Implicit Redundancy and Degeneracy in Conic Program
Haesol Im
TL;DR
The paper proves that for any conic program whose Slater condition fails, every feasible point is degenerate and the constraint system inherits implicit redundancies. Using facial reduction, it shows that the feasible set lies in a reduced minimal face, causing the linear map $\mathcal{A}$ to lose surjectivity on the restricted domain, which the authors quantify via the implicit problem singularity $\operatorname{ips}(\mathcal{F})$. These degeneracy and redundancy phenomena are connected to ill-conditioning in interior point methods and non-differentiability of the optimal value under perturbations, extending known results from linear and semidefinite programming to general conic programs. The findings have practical implications for bounds, solver design, and perturbation analysis in conic optimization, highlighting universal structural issues when strict feasibility fails.
Abstract
This paper examines the feasible region of a standard conic program represented as the intersection of a closed convex cone and a set of linear equalities.
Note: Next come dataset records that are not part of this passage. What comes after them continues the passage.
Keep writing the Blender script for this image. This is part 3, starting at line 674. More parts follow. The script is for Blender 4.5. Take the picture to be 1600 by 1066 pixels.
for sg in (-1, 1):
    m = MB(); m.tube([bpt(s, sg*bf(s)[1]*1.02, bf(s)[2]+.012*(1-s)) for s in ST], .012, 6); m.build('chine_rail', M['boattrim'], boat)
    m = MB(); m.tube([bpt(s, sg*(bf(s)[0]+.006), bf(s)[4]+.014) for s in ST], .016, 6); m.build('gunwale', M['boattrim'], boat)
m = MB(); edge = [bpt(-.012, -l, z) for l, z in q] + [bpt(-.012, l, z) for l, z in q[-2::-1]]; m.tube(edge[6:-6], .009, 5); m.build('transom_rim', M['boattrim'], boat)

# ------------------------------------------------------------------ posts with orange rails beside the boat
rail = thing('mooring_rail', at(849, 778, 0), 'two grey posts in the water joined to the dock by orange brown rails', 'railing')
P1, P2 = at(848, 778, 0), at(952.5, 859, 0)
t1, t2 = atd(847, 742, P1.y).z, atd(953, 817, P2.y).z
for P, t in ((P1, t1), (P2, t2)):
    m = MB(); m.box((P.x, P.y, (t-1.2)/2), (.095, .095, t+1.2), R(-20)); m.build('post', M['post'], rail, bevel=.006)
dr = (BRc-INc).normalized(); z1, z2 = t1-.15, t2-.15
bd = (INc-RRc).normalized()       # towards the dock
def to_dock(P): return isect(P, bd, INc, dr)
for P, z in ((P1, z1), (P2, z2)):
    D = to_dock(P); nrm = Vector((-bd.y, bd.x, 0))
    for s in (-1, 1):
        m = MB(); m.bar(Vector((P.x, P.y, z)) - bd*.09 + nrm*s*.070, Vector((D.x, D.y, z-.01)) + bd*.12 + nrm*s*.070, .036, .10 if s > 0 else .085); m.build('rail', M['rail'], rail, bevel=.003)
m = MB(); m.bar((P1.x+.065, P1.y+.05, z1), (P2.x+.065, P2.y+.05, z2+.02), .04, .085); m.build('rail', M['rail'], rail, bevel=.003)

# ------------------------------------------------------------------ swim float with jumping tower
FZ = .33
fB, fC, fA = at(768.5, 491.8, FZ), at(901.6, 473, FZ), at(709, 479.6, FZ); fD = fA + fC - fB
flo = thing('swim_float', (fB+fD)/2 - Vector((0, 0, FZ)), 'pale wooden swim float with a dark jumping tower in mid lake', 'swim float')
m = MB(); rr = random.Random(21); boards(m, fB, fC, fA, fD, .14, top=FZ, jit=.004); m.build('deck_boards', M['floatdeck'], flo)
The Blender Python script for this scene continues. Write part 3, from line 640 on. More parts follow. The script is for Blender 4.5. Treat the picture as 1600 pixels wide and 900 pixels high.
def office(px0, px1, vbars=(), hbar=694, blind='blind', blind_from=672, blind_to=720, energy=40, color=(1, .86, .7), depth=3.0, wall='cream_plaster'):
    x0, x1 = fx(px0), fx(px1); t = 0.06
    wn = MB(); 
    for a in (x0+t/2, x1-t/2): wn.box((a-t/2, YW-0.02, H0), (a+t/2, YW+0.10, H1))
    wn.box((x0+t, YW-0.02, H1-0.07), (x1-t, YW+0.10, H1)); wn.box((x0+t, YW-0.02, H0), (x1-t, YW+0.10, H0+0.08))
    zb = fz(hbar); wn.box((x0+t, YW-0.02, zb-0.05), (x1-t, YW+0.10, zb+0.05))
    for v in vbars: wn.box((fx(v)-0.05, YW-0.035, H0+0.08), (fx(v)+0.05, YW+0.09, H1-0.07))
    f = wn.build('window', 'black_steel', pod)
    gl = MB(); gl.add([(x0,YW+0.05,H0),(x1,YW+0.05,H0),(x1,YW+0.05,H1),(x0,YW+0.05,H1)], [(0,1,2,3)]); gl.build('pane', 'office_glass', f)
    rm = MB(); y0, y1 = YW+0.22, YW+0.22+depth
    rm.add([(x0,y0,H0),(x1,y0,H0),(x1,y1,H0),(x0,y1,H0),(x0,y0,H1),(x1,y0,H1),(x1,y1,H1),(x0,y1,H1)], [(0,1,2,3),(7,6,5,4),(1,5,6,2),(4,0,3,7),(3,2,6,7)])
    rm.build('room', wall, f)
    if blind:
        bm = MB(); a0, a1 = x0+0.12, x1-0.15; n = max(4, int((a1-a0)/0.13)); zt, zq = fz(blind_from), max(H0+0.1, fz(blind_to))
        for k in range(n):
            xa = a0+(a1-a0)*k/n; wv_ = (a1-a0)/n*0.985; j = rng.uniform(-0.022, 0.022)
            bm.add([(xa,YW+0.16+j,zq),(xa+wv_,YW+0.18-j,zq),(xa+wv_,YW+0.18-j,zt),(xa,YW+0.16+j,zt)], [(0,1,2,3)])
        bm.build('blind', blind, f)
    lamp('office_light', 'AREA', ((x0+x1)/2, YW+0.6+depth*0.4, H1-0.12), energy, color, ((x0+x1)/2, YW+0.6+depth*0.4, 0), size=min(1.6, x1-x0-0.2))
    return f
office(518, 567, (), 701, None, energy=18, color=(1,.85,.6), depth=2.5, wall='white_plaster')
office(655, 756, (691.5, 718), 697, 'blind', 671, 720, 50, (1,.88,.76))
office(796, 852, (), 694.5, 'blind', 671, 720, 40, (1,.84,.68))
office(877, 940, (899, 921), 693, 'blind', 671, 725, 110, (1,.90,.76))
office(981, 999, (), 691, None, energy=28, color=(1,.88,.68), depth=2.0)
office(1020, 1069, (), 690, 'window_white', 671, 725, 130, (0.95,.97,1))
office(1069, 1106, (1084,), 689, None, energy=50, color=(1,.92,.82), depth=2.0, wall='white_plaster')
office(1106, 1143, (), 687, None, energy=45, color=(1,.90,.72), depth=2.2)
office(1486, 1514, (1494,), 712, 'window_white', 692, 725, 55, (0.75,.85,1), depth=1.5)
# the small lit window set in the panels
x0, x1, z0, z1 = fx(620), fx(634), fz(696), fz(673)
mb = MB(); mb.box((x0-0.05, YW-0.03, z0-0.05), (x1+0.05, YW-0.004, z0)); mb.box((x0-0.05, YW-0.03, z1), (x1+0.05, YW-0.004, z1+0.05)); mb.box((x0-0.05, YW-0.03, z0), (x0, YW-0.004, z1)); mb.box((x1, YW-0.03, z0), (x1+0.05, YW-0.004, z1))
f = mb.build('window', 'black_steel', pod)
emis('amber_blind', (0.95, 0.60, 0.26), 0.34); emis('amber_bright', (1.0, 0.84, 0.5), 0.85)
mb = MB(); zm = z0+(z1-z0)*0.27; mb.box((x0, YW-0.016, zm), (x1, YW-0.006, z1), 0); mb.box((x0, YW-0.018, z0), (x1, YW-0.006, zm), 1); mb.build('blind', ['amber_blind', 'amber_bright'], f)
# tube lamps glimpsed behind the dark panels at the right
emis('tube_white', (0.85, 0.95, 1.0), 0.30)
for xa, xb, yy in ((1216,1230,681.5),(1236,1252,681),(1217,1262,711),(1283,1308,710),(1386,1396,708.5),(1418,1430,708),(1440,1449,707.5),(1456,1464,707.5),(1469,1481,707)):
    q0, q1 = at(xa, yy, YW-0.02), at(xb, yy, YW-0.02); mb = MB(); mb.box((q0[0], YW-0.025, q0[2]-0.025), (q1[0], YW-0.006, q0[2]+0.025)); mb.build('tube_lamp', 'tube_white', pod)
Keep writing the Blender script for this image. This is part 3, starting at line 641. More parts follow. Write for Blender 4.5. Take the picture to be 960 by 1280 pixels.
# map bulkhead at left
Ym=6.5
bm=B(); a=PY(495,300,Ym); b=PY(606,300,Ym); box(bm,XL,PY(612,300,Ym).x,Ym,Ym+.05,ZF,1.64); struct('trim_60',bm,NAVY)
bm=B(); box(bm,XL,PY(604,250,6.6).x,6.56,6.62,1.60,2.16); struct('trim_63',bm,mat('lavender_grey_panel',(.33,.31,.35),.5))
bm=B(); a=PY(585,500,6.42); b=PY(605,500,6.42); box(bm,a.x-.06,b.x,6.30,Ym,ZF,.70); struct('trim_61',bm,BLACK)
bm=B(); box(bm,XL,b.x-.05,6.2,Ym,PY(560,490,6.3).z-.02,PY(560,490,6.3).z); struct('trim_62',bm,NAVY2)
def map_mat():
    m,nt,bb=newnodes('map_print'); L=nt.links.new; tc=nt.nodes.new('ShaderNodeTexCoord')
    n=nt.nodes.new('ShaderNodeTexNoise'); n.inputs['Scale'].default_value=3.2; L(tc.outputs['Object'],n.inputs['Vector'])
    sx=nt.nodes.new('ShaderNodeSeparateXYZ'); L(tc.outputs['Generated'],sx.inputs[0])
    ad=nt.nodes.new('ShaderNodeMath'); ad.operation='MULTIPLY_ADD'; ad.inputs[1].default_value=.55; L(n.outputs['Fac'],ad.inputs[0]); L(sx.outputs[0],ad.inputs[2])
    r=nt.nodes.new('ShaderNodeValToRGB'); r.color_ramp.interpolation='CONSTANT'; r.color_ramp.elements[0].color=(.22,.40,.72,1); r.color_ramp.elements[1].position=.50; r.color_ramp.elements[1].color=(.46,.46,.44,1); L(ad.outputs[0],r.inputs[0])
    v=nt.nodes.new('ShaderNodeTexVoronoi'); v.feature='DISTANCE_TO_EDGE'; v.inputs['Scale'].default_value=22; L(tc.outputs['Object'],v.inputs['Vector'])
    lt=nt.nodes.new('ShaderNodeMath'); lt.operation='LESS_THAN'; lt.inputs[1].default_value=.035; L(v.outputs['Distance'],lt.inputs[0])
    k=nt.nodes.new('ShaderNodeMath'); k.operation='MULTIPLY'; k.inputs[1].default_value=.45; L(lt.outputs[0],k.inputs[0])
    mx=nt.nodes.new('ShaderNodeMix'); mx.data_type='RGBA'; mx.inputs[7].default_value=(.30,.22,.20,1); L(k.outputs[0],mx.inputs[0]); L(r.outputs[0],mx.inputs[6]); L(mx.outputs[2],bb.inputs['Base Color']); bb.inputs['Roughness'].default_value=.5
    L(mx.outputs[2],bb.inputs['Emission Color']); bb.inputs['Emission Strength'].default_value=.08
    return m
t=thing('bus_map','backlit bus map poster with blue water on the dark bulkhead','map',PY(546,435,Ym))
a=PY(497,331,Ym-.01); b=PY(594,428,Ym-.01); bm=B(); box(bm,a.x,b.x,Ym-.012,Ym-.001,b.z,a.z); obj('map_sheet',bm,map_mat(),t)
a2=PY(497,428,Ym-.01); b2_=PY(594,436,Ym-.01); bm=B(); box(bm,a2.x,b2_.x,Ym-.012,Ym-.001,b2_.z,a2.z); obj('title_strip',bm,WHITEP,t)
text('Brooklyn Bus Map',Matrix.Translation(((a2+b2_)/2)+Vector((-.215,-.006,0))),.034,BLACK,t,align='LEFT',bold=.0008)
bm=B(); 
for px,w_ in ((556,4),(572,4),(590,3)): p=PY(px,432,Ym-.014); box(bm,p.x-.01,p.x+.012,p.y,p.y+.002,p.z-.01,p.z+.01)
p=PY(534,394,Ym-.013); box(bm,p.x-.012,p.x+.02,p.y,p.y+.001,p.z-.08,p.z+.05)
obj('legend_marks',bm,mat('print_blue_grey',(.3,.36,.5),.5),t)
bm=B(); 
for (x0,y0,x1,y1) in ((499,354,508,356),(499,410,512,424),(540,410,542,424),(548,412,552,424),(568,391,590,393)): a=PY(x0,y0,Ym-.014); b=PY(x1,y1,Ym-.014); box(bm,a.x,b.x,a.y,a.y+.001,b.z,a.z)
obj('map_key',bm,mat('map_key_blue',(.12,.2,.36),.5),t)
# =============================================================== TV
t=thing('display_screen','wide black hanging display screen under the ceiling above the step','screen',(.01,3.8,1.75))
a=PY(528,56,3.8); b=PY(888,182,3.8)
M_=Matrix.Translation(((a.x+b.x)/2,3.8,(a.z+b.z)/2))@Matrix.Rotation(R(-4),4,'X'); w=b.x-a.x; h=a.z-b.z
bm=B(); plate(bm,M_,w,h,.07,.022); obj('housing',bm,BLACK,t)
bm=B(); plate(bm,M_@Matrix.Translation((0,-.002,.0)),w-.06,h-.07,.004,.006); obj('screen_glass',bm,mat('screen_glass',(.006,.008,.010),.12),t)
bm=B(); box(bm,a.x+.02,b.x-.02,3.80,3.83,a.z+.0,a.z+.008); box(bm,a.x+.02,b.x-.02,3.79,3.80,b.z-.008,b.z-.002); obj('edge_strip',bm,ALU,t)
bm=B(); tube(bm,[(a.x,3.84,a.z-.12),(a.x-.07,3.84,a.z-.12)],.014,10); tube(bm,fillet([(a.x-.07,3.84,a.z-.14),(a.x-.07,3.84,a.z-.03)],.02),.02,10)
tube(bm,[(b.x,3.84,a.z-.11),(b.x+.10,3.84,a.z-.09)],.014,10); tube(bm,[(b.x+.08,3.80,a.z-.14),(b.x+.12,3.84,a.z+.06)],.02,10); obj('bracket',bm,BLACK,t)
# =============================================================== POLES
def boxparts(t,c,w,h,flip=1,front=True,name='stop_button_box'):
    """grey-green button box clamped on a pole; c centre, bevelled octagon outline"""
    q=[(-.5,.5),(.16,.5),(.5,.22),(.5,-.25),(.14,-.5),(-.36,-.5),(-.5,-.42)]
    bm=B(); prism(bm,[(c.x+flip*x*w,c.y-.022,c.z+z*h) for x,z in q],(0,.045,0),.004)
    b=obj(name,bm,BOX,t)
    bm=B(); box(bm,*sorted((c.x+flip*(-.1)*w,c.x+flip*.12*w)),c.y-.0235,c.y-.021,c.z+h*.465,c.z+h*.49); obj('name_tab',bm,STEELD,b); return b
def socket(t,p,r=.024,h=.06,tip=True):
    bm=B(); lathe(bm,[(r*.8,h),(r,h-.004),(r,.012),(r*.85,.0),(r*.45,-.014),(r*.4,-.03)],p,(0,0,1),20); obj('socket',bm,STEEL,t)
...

It is recently shown that when Slater constraint qualification (strict feasibility) fails for the classes of linear and semidefinite programs, two key properties emerge within the feasible region; (a) every point in the feasible region is degenerate; (b) the constraint system inherits implicit redundancies. In this paper we show that degeneracy and implicit redundancies are inherent and universal traits of all conic programs in the absence of strict feasibility.